Honourable senators, today I am pleased to present Chapter 90 of “Telling Our Story.”

Friends, I ask you to picture in your mind this scene. You may close your eyes if you wish.

It is a few minutes before the first sunrise appears in North America, and you are sitting on a grassy knoll, listening to the sounds from the waves of the vast Atlantic Ocean making a dramatic landfall on the shoreline hundreds of feet below you. The experience will leave you breathless and wanting more and more of the place I am so proud to call home.

Just a few kilometres east of the beautiful and historic city of St. John’s, you will find the Cape Spear Lighthouse National Historic Site, home of the oldest surviving lighthouse in Newfoundland and Labrador. The year 2025 marks the fiftieth anniversary of the designation and official opening of Cape Spear Lighthouse as a Parks Canada site.

In 1846, James Cantwell became the first member of the Cantwell family to serve as lighthouse keeper, a family tradition that would last for over 150 years, until 1997, when the light station became fully automated and de-staffed, with Gerry Cantwell being the last lighthouse keeper.
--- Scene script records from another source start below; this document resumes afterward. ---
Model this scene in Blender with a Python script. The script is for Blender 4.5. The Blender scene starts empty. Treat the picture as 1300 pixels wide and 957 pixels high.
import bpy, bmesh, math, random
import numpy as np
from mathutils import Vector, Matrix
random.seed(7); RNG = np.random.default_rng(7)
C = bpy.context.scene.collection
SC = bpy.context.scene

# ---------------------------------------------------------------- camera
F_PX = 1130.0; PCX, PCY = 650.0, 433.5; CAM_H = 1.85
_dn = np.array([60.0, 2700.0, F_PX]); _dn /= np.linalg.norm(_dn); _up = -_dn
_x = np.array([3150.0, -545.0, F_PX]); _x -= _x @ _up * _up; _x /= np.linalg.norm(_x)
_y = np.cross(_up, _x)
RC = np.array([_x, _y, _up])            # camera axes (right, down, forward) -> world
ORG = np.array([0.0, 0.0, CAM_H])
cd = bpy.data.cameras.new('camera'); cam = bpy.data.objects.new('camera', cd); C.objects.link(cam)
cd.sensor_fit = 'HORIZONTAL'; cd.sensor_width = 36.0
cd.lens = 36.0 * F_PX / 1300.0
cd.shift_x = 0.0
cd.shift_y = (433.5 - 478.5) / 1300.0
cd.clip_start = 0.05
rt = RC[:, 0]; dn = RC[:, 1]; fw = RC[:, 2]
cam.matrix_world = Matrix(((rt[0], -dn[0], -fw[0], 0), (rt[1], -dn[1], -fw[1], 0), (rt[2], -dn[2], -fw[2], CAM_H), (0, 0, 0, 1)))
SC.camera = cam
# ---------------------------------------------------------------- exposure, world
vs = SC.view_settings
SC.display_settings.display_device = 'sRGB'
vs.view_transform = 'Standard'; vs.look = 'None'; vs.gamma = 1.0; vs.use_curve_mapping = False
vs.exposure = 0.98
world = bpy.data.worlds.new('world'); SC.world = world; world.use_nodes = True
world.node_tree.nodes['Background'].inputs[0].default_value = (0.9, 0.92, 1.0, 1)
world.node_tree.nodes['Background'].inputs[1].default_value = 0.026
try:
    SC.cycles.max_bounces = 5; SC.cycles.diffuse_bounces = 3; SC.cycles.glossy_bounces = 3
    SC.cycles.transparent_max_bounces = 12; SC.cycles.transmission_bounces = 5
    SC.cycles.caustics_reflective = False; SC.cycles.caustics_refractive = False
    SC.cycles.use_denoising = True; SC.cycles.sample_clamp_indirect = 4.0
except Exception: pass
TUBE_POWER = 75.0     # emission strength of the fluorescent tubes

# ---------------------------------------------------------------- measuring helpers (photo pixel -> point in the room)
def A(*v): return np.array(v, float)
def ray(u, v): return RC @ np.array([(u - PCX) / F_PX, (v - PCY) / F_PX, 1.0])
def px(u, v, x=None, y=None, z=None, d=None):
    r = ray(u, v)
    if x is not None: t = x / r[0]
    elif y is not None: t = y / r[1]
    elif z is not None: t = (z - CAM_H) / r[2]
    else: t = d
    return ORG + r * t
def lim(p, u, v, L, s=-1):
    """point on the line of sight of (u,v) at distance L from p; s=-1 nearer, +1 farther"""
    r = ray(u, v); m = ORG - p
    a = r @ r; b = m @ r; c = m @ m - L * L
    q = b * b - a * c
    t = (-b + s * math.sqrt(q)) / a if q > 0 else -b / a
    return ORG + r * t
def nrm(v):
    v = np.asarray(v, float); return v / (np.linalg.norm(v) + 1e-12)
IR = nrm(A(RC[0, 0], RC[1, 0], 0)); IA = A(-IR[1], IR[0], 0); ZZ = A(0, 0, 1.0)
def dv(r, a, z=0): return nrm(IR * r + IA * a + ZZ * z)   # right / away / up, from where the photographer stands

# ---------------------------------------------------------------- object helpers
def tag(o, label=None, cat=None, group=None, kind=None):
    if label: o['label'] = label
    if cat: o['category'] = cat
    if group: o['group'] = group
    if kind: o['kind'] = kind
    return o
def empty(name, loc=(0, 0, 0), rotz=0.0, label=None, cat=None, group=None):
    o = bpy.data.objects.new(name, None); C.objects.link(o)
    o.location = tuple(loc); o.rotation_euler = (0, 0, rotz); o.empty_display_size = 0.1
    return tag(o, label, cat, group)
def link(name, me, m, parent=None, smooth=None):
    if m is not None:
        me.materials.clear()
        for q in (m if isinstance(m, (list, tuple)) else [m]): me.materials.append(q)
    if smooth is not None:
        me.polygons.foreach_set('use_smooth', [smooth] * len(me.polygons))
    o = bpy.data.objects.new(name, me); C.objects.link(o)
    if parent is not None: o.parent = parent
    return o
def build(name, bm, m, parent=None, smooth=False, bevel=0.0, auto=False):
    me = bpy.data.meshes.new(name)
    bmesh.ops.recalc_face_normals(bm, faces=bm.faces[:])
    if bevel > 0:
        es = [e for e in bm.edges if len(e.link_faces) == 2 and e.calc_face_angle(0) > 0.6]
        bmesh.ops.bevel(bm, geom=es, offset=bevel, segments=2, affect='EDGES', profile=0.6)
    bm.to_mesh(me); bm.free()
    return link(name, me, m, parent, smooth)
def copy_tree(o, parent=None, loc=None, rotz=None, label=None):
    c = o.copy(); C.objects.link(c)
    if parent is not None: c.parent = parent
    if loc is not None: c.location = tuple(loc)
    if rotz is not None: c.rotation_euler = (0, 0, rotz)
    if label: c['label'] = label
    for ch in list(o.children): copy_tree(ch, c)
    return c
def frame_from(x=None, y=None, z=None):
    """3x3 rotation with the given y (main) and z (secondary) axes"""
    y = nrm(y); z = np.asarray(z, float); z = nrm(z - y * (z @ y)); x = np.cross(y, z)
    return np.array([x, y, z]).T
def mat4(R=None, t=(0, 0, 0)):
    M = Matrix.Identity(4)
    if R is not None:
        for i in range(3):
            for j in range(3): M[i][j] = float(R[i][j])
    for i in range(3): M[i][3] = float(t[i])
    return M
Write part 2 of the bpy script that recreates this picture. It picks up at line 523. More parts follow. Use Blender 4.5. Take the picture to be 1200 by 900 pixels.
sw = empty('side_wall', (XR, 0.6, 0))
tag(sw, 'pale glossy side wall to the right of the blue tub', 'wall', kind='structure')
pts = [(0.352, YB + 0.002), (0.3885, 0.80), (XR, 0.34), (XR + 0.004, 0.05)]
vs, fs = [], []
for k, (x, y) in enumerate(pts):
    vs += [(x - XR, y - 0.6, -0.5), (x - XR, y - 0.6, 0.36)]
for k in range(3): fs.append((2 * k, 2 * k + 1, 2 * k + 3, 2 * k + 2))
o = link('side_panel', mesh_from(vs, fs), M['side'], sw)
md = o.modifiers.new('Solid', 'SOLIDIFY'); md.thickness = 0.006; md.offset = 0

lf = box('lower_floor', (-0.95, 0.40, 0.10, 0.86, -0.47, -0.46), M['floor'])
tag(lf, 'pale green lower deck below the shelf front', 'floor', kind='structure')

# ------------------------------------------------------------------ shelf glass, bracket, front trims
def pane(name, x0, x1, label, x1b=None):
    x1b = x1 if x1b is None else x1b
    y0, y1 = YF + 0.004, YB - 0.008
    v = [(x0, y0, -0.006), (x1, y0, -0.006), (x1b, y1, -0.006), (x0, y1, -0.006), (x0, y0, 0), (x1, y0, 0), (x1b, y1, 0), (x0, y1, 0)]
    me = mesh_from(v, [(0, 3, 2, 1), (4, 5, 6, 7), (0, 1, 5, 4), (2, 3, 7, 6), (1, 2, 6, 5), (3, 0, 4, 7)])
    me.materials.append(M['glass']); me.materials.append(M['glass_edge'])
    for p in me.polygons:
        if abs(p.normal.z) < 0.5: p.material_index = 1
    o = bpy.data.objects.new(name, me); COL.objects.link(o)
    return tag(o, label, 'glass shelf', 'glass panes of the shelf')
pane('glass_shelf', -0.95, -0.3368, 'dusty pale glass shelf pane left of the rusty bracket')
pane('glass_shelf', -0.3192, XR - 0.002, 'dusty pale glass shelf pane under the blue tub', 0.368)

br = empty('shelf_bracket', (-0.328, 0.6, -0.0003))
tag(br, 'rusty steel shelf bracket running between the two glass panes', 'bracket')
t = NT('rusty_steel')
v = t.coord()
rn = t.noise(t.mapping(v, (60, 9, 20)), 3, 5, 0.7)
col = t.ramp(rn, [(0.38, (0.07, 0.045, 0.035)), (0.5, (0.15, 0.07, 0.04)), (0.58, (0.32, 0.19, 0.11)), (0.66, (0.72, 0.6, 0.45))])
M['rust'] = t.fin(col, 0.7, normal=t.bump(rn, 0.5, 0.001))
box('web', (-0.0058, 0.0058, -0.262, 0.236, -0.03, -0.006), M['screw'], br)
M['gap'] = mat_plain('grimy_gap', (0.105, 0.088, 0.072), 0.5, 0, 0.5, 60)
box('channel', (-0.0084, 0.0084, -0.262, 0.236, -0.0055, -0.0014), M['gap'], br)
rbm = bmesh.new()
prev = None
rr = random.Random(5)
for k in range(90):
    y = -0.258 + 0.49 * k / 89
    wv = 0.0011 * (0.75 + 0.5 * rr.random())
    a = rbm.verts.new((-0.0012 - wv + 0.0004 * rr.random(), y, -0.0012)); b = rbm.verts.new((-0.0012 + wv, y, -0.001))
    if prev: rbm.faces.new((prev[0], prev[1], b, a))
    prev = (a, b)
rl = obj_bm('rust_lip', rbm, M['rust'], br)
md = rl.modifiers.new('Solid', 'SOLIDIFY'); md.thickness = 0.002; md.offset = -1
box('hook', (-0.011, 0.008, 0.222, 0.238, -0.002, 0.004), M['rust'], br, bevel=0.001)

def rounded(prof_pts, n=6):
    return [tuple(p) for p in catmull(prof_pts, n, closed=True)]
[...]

In 1962, the Historic Sites and Monuments Board of Canada recommended the historic lighthouse for designation as a national significant historic site, and in 1964, the federal government, through Parks Canada, acquired the site.

Webster himself would have difficulty to explain in mere words the magic of a visit to Cape Spear. Whether you go there to witness that first sunrise in North America, marvel at the 10,000-year-old icebergs floating by, experience the frolicking of migrating humpback whales, visit the historic lighthouse or just sit in silence as you gaze out over the Atlantic Ocean and breathe in the salty air, you will not be disappointed.

The Portuguese first named this location Cabo da Esperança, meaning “Cape of Hope,” which became Cap d’Espoir under the French and finally Cape Spear.

If you are a hiker, you have to make the trek and experience Cape Spear where you will find a trailhead and a trail end of the beautiful East Coast Trail.

When you are overlooking the Atlantic Ocean from the hillside of Cape Spear, you are only 3,324 km from downtown Dublin, Ireland, but when you turn your back to the ocean and look westward, you are 4,805 km from downtown Winnipeg. So I will leave it to you to decide whether you are at the point where Canada ends or, as we love to say in Newfoundland, “This is the place where it all began.”

With the federal government’s announcement yesterday that admission will be free at the site this year, I am confident that 2025, the fiftieth anniversary, will be a banner year for Cape Spear, as it is one of our province’s most iconic tourist attractions, with more than 300,000 visitors to the site annually.

While I cannot guarantee you a sunny day at Cape Spear, I am confident that a visit there will be well worth the trip. Thank you.